Though punctuated with wit and humor, Guerrero’s speech addressed profound issues. “Today, I want to have a conversation about the importance of telling our stories, about bringing awareness to Latinx history” and the importance of voting and participating, Guerrero said as she launched into a powerful account of her personal struggles with the immigration system.

Guerrero described how her parents tried to become U.S. citizens and how they were scammed and then deported in the process. “This experience was so damaging for my family and so traumatizing that later on I experienced a lot of hardship,” Guerrero said, referring to the range of mental health issues she faced.

“My story is just one of millions, and (it) shows the need to update our immigration system,” Guerrero said. “We’re fighting to keep our families together. We’re fighting to preserve our American lives. We’re fighting to be treated with respect and dignity. We have to speak up. … We have to do everything in our power to stop the injustices going on around us, even though they seem so hard to stop.”

Evoking raw emotion, Guerrero reflected on how, for a long time, she was ashamed of her background and her story. “But after I started talking about my experiences, writing about my experiences and letting a little bit of that shame go, I started feeling happy that this was the way that my life went because I wouldn’t be who I am today (otherwise),” she said. “My experiences don’t define me, but they certainly have shaped who I am,” she added.

Guerrero discussed her desire to be both an actor and an agent of social change, and how she has always felt as though she needed to pick one of the two. “It wasn’t until later that I realized that the best way for me to help my community was for me to follow my dreams and my desire to be an actor,” she said. Guerrero added that she sees her role in the entertainment industry as a way of telling the stories of those who are underrepresented and being a voice for those who go unheard.

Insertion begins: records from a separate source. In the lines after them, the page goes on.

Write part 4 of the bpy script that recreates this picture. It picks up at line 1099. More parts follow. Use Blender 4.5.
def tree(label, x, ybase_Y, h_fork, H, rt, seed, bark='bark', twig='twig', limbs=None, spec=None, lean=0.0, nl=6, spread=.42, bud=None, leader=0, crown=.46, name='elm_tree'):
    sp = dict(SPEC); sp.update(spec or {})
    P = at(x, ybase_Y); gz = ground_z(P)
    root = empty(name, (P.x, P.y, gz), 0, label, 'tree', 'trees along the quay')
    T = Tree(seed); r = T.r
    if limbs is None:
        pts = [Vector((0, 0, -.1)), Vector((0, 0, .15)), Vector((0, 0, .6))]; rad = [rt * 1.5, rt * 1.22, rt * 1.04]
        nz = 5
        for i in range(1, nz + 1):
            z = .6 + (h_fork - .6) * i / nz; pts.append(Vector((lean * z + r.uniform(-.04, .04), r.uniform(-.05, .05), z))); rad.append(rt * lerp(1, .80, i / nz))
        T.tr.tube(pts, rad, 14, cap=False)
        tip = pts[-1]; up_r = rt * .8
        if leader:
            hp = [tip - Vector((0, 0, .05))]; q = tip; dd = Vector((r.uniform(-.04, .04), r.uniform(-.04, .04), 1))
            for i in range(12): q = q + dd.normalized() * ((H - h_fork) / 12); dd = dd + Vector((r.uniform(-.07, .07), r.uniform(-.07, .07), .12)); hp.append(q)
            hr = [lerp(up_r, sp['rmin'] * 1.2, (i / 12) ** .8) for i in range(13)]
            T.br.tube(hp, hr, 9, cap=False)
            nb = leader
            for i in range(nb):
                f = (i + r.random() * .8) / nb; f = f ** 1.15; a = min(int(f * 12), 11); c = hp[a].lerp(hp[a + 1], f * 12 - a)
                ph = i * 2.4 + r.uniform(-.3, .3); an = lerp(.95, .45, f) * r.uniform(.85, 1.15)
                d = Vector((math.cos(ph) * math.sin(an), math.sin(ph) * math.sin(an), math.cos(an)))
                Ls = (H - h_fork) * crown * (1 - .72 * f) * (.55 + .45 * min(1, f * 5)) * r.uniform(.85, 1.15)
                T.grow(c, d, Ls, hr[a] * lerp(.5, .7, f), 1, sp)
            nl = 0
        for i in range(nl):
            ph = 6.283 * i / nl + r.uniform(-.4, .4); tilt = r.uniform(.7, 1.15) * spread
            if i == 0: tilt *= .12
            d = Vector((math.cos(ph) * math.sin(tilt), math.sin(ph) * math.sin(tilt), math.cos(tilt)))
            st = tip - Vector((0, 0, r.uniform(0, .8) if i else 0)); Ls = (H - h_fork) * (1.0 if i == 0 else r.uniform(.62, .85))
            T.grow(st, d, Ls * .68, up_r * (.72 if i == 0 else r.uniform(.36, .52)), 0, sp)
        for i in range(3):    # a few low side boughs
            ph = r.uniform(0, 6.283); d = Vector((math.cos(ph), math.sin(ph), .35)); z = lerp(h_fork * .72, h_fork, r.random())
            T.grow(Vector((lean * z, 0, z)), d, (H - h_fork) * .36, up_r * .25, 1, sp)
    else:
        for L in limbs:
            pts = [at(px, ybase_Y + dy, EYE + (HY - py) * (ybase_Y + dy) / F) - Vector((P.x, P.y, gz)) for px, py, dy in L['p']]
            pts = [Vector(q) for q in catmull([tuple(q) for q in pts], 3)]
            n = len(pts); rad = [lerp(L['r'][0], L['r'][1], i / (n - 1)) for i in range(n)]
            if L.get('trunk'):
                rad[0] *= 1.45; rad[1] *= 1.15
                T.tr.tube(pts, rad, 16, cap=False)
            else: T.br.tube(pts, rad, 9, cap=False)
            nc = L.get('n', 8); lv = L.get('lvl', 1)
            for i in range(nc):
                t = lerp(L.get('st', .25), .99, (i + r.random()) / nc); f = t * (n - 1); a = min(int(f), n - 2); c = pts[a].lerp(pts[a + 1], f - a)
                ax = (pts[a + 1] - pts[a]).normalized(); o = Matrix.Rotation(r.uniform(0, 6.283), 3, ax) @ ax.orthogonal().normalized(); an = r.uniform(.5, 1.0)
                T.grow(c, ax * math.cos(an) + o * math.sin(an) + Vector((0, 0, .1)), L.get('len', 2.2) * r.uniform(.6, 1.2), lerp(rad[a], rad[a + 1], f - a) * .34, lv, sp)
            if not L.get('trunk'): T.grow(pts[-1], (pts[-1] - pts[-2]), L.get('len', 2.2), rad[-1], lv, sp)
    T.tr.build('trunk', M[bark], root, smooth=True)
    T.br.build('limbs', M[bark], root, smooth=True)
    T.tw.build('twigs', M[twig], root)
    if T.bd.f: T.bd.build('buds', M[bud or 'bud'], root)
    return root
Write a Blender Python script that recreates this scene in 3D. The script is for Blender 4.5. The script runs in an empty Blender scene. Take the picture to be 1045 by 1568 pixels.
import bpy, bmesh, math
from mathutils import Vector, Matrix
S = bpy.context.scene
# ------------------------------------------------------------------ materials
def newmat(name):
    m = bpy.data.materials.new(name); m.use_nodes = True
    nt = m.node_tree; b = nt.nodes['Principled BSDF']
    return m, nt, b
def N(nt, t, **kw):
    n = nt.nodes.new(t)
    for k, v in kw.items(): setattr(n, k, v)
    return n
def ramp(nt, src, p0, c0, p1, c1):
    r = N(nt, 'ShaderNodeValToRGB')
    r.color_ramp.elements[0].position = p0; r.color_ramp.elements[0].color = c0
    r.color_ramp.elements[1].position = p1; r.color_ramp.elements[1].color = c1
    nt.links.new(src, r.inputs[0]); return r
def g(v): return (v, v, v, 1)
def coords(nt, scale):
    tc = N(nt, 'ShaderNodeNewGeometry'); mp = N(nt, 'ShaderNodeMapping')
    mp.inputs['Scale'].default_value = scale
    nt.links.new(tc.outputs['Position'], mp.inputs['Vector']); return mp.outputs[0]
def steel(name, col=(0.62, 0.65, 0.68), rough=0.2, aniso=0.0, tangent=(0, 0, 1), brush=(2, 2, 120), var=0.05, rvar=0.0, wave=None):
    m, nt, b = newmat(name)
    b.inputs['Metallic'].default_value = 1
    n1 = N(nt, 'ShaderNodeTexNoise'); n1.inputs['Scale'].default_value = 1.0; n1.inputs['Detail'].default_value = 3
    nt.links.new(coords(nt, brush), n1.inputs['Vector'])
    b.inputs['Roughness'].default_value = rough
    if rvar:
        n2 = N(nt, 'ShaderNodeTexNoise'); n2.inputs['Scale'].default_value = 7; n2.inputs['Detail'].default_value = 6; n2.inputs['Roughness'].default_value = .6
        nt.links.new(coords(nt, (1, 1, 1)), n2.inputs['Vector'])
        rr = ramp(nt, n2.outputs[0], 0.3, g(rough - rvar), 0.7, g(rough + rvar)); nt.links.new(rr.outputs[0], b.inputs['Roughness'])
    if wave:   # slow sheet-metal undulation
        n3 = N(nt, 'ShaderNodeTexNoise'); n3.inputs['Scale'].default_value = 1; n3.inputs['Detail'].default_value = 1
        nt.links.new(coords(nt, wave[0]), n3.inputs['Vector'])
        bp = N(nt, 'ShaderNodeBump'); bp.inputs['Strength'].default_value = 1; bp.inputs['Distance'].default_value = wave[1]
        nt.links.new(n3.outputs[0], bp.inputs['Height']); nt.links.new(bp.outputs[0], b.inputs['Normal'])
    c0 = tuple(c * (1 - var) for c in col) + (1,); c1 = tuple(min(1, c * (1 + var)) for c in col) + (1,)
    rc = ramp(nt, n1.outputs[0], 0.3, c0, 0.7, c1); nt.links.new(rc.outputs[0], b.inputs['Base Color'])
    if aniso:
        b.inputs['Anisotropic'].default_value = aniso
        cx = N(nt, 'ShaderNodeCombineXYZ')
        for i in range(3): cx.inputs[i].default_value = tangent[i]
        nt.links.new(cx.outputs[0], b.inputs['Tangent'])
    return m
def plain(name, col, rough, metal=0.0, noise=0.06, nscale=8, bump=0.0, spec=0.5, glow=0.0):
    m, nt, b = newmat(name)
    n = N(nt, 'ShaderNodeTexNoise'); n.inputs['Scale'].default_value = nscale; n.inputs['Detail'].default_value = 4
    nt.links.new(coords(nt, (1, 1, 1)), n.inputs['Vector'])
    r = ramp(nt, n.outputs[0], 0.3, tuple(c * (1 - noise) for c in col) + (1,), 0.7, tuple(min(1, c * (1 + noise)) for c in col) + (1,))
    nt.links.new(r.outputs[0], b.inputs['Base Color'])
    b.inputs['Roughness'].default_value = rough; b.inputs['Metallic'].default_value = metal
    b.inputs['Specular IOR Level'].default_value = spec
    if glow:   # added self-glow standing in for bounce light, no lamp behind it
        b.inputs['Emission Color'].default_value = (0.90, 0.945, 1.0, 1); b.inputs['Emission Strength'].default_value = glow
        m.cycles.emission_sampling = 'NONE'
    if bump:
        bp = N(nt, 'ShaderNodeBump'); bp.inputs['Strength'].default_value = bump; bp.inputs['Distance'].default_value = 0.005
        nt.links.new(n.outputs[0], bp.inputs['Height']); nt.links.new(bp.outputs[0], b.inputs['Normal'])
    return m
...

Guerrero’s talk was followed by a moderated discussion led by Balarezo and questions from audience members. Guerrero addressed questions regarding the challenges she continues to face as a woman of color and as an immigrant, and the ways in which she breaks stereotypes.

“Societal constructs mean nothing,” Guerrero said. “You have to acknowledge that you matter. … It’s (your) duty to knock the walls (of societal constructs) down. It’s (your) duty to rip those ceilings apart.”

When asked by a student to describe her dreams for Latina women, Guerrero responded that she “wants to see (Latina women) writing more. I just want to see more stories written by women for women,” Guerrero said, adding that “every story is unique … and deserves to be told.”

“I’m also the girl next door,” Guerrero finished, with a flourish and a laugh. “There’s a lot of girls next door, so let’s start telling those stories,” she said.

Correction: An earlier version of this story misspelled Daniella Balarezo's name. An earlier version of this story also stated that Diane Guerrero played Selena in Jane the Virgin. In fact, Guerrero played Lina in Jane the Virgin. The Herald regrets the errors.